I must say, though, that she is quite right in demonizing librarians. After all, how dare they be more concerned with preserving knowledge than with conserving the physical format in which it first arrived? The chutzpah!

But I have to take issue with her belief that no book could ever disintegrate into crumbs. She asks, "How many of us have actually seen or held a book that has been reduced to crumbs?" The answer I can give you is that I have. Many times. As a lover of the physical book, I am greatly saddened whenever a book crumbles. Yet, physical objects do deteriorate over time. This is the well-known scientific principle called entropy. Perhaps she's heard of it?

However much I may love books, newspapers, magazines, clay tablets and other physical formats, it is not feasible to preserve all of them forever. If Baker is able to afford to store enormous amounts of old newspaper, then more power to him. But for most libraries, the reality is that we do not have and cannot afford to have enormous warehouses devoted only to old newspapers. Money is a major issue for the vast majority of libraries, regardless of what Baker and Zacharek believe.

What microforms have given librarians is the ability to back up and more widely disseminate resources that would otherwise be unavailable to most people. Will microforms really turn out to last longer than paper? Various tests meant to simulate aging show that microforms should last for centuries in proper storage conditions. And it may also be said that no one will be completely sure until somebody looks up a copy of a Civil War-era New York Times on the 400th anniversary of Lincoln's assassination.

But none of this proves that maintaining old newspapers and books is more important than anything else to anyone other than Baker. And as for things that might be more important, how about reducing world poverty? What about working to relieve the tensions that lead to wars small and large? What about providing justice for everyone, not just the wealthy? Surely, these items must be worthy of some consideration.

-- James Feagin

I have been an antiquarian book dealer since 1984, and have to add to your review of Baker's argument. Many librarians seem to have this strange aesthetic regarding books: They can't stand the primary objects of their profession as they are and have done their best to deface, maim and strip books of their historical aura since the early 20th century.

In the secondary market for books, the ex libris copy is justifiably despised to begin with. It has usually been defaced with acidic Scotch tape and black rubber stamps on the edges and on the title page denoting a particular library's possession, and had its front-free endpaper thoroughly soiled with a card envelope. Although the dust jacket might be present, it is permanently marred with an unremovable catalog paste-down. Any collector wanting a "reading copy" would probably choose a book-club printing over a library copy.

This planned defacement of printed materials, interestingly enough, did not begin until the late 19th century. X-L copies from this late era often show only a subtle rubber stamp on the front paste-down, or perhaps a library bookplate. In the earliest part of the 20th century, we begin seeing Dewey decimal system numerals inked onto the spines of books (usually in white) and the widespread use of pocketed borrower cards.

It's obvious that this continuing war on the original integrity of the printed word is just being extended to new fields by its assigned keepers, who are usually long on the current literature of the profession and short on the essence of the bibliographic artifact.

-- Gary Culpepper

Please do not take Baker's book as truth itself.
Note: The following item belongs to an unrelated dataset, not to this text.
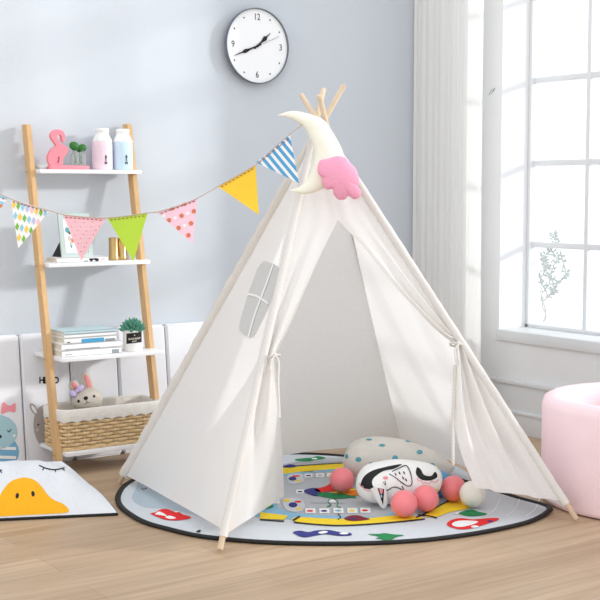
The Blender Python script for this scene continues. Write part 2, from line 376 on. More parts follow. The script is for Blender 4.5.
# ------------------------------------------------------------------ wall panels leaning against the back wall
PZ = .527
xs = [-2.40, by(20, 334, -.045).x, by(70, 362, -.05).x, by(119, 380, -.06).x, by(166, 340, -.045).x, by(166, 340, -.045).x+.225, by(166, 340, -.045).x+.45, by(166, 340, -.045).x+.675]
def pyf(z): return lerp(-.092, -.04, z/PZ)
plabels = ['white padded wall panel with a pale blue bear in a coral bow', 'white padded wall panel with black lettering and a taupe bunny print',
           'white padded wall panel behind the beige toy bunny', 'plain white padded wall panel behind the right-hand bamboo rail', 'white padded wall panel right of the ladder shelf with tiny lettering cut off by the tent',
           'white padded wall panel hidden mostly behind the tent', 'white padded wall panel next to last before the curtain']
panels = []
for i in range(5):
    x0, x1 = xs[i]+.003, xs[i+1]-.003
    bm = bmesh.new(); bmesh.ops.create_cube(bm, size=1)
    for v in bm.verts:
        z = (v.co.z+.5)*PZ; f = v.co.y < 0
        v.co = Vector((lerp(x0, x1, v.co.x+.5), pyf(z)+(0 if f else .036), z))
    bmesh.ops.bevel(bm, geom=bm.edges[:], offset=.008, segments=3, affect='EDGES')
    mb = MB().bm(bm, 'panel'); bv = mb.bvh(); D = decal(bv, .0012); D2 = decal(bv, .002); D3 = decal(bv, .0028)
    if i == 0:
        mb.patch(circ(-8, 452, 27, 20, 24), D, 'shirt', 6)
        for yy in (446, 455): mb.patch([(-20, yy), (16, yy+1), (16, yy+4), (-20, yy+3)], D2, 'white', 6)
        mb.patch(circ(-4, 432, 21.5, 17.5, 26), D2, 'bearc', 5)
        mb.patch(smoothpts([(1, 410), (3, 402), (9, 406), (15, 403), (15, 412), (9, 411), (2, 414)], 4, True), D3, 'bowc', 4)
        mb.patch(stroke(smoothpts([(7, 430), (9, 432), (11, 429)], 4), .8), D3, 'black'); mb.patch(circ(0, 436.5, 1.6, 1.6), D3, 'black'); mb.patch(circ(14, 435.5, 1.3), D3, 'white')
    if i == 1:
        for st, px in (('H', 41.6), ('E', 45.4), ('L', 49), ('L', 52), ('O', 55.9)):
            put_text(mb, st, lambda x, y, px=px: D(px+x*7.5, 380.5-y*9), 'black')
        mb.patch(circ(46, 427, 12.5, 22, 26, -.12), D, 'bunc', 5)
        mb.patch(circ(33.5, 409, 3, 6.5, 16, -.55), D2, 'bunc', 4); mb.patch(circ(33.8, 409.4, 1.6, 4.6, 14, -.55), D3, 'white', 4)
        mb.patch(circ(38, 424.5, .9), D3, 'black'); mb.patch(circ(37, 430, 1.5), D3, 'bun2')
    if i == 4:
        mb.patch([(191, 369), (191.8, 369), (191.8, 373.2), (194, 373), (194, 373.8), (191, 374)], D, 'greyp'); mb.patch(stroke([(196, 370), (197.5, 369.5), (197.8, 372), (196.3, 372.5)], .7), D, 'greyp')
    panels.append(tag(mb.build('wall_panel'), plabels[i], 'panel', 'padded panels along the back wall'))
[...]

Your article could have used some more objectivity. The Society of American Archivists and other library and records management organizations have addressed these problems. They are also discussed and researched in MS and MLS archival programs. As an archivist, I know firsthand that newspapers do disintegrate and, yes, some microfilm copies (mostly pre-1970s) were not of the best quality. I also know that most archives and libraries are not funded very well. They are always short on staff (who are paid very little), money and, contrary to what the article claims, space. People are jumping on this topic without being fully informed. I say let's see how Baker is doing in a year or two with his warehouse of papers. Will he have the money to keep them? What about a staff of conservators? What about access? Will he supply reference help? What's the point of keeping them if no one can see them? Also, we must note that not all newspapers are worth keeping. Some do not give any unique information. Are these papers being kept at the expense of personal papers or organizational collections? Most people would argue that the papers of Martin Luther King Jr. are more important than newspaper articles about him. I am not dismissing the research value inherent in newspapers. Baker does bring up some reasonable concerns. I merely recommend that people use some common sense before buying all of Baker's notions.